Bom dia, senhores e senhoras, salve!
A DOR DOS OUTROS
A vida em condomínios abriga algumas peculiaridades que muitas vezes passam despercebidas de seus moradores. O fato de muitas ações serem repetidas diariamente produz uma rotina imperceptível. Assim, é quase certo que encontraremos as mesmas pessoas todos os dias. Algumas mais, outras menos.
Com as crianças tais particularidades são mais arraigadas. Elas praticamente crescem juntas, meninos e meninas em turmas distintas. Usufruem da mesma piscina, praticam esporte na mesma quadra, usam o salão de festas para reuniões sociais e desfrutam da churrasqueira com os adultos ou de maneira independente.
Com o passar do tempo, os pais se tornam amigos e passam a ter, inconscientemente certa responsabilidade pela população miúda. Todos se conhecem e frequentam uns os apartamentos dos outros e até dormem uns na casa de um ou de outro como se o ato representasse uma pequena aventura.
Você só entende o significado disso quando, passados aí 15 anos recebe o telefonema de um filho afirmando: “pai, o Lucas morreu”...
Segue-se um silêncio e antes que você possa dizer alguma coisa, ouve “o Sky (apelido carinhoso do garoto, provavelmente tirado do filme “Guerra nas Estrelas”) era um dos meus melhores amigos”...
Então “cai a ficha” e antes de encontrar algo para dizer, você se lembra deles brincando juntos lá no prédio onde moravam... Jogando bola no pátio... Ocupando o tempo com o “Banco Imobiliário”, jogando canastra, xadrez, os brinquedos eletrônicos e depois, mais adultos, a descoberta e paixão pela música... Cada um escolhendo um instrumento e ensaiando... É, seguem-se todas aquelas manobras pouco sutis de conduzir a aparelhagem para cima e para baixo, no carro de um ou de outro dos pais, da escolha de um lugar para ensaiar, da negociação com a vizinhança, afinal, daquelas tertúlias musicais bem que poderia sair um virtuose, quem sabe alguém que ficará famoso um dia e poderão dizer, “puxa, essa gurizada ensaiava lá perto de casa, mas sempre botei fé que dali sairia alguma coisa boa... E não é que eu estava certo!”...

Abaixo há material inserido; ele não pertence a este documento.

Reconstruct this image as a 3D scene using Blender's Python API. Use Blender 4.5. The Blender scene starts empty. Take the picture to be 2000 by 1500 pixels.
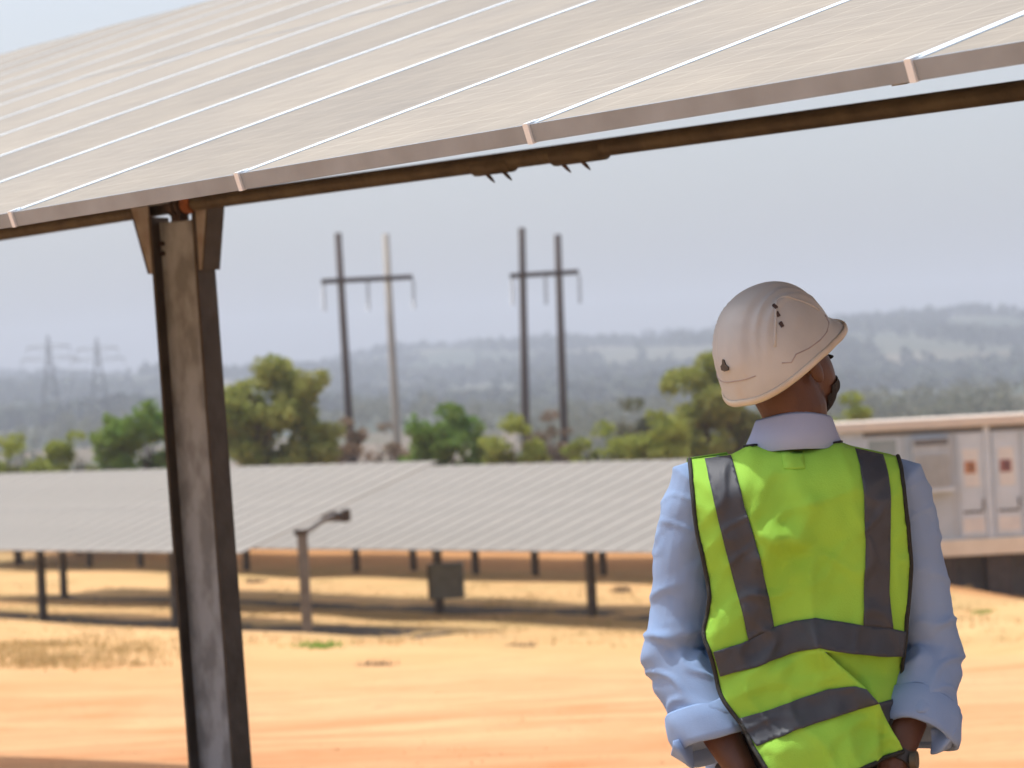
import bpy, bmesh, math, random
import numpy as np
from mathutils import Vector, Matrix, noise
from mathutils.geometry import delaunay_2d_cdt
random.seed(7); rng = np.random.default_rng(7)
scene = bpy.context.scene
COL = scene.collection

# ------------------------------------------------------------------ camera
FPX = 6000.0                      # focal length in pixels of a 2000 px wide picture
CAMZ = 1.6
PITCH = math.atan(38/FPX); ROLL = math.radians(3.0)
_f = Vector((0, math.cos(PITCH), math.sin(PITCH)))
_u0 = Vector((0, -math.sin(PITCH), math.cos(PITCH))); _r0 = Vector((1, 0, 0))
_r = _r0*math.cos(ROLL) - _u0*math.sin(ROLL)
_u = _r0*math.sin(ROLL) + _u0*math.cos(ROLL)
camd = bpy.data.cameras.new('camera'); cam = bpy.data.objects.new('camera', camd); COL.objects.link(cam)
m = Matrix((( _r.x, _u.x, -_f.x, 0), (_r.y, _u.y, -_f.y, 0), (_r.z, _u.z, -_f.z, CAMZ), (0, 0, 0, 1)))
cam.matrix_world = m
camd.sensor_width = 36; camd.lens = FPX/2000*36; camd.clip_start = .1; camd.clip_end = 12000
camd.dof.use_dof = True; camd.dof.focus_distance = 5.9; camd.dof.aperture_fstop = 7.5
scene.camera = cam

# ------------------------------------------------------------------ world, sun, exposure
SUN_EL = math.radians(67); SUN_AZ = math.radians(-62)      # azimuth clockwise from +Y
w = bpy.data.worlds.new('World'); scene.world = w; w.use_nodes = True
nt = w.node_tree; nt.nodes.clear()
out = nt.nodes.new('ShaderNodeOutputWorld'); bg = nt.nodes.new('ShaderNodeBackground')
sky = nt.nodes.new('ShaderNodeTexSky'); sky.sky_type = 'NISHITA'; sky.sun_disc = False
sky.sun_elevation = SUN_EL; sky.sun_rotation = SUN_AZ
sky.air_density = 1.0; sky.dust_density = 4.0; sky.ozone_density = 1.0; sky.altitude = 0
hs = nt.nodes.new('ShaderNodeHueSaturation'); hs.inputs['Saturation'].default_value = .66
nt.links.new(sky.outputs[0], hs.inputs['Color']); nt.links.new(hs.outputs[0], bg.inputs[0])
bg.inputs[1].default_value = .15
nt.links.new(bg.outputs[0], out.inputs[0])
sd = bpy.data.lights.new('sun', 'SUN'); sd.energy = 2.7; sd.angle = math.radians(.53); sd.color = (1, .975, .94)
so = bpy.data.objects.new('sun', sd); COL.objects.link(so)
sv = Vector((math.sin(SUN_AZ)*math.cos(SUN_EL), math.cos(SUN_AZ)*math.cos(SUN_EL), math.sin(SUN_EL)))
so.rotation_euler = sv.to_track_quat('Z', 'Y').to_euler()
scene.view_settings.view_transform = 'Standard'; scene.view_settings.look = 'None'
scene.view_settings.exposure = .46; scene.view_settings.gamma = 1
scene.render.engine = 'CYCLES'
scene.cycles.max_bounces = 8; scene.cycles.volume_bounces = 1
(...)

Soube que o Lucas tinha apenas 30 anos, não fumava e não bebia, havia casado recentemente, dedicava-se inteiramente a música... Acabara de ganhar uma bolsa para fazer um mestrado em música e a sua banda iria tocar no final do ano na França, estava animado, no auge do entusiasmo que poderia representar uma promissora carreira e aí um enfarte põe fim ao sonho...
Ironia, triste destino, quando nos aproximamos do sonho, ele se esfuma, evapora, some… Permanece então a história da luta que foi para buscá-lo e isso justifica uma vida inteira, ainda que se alie à tristeza, a solidão, as dores do que se perdeu pelo caminho…
Meu filho está chorando ao telefone... Imagino o que significa aquela tragédia para todos os amigos deles, os pais do Lucas, Paulo e Gisele da Rosa e os seus irmãos, Tiago e Paola... O mundo desabando em cima de uma família e as forças do universo mostrando em todos os nossos poros o quanto somos pequenos e vulneráveis aos seus desígnios...
Penso nas “Meditações”, do poeta John Donne quando diz “...A morte de qualquer homem me diminui, porque sou parte da humanidade”...
A dor dos outros explodindo em significações e eu ali, mediocremente pensando na eleição para uma academia de letras, deus meu, como um homem pode deixar-se corromper por tal papel?
Foi naquela hora, na tarde de terça-feira, dia 20, que decidi não submeter mais o meu destino a uma minoria de homens de letras... E daí, já despido da glória passageira do Olimpo, como um mortal que acaba de descobrir a verdade essencial, solidariamente, chorei junto com o meu filho aquela perda humana que nenhuma lágrima poderia mais trazer de volta!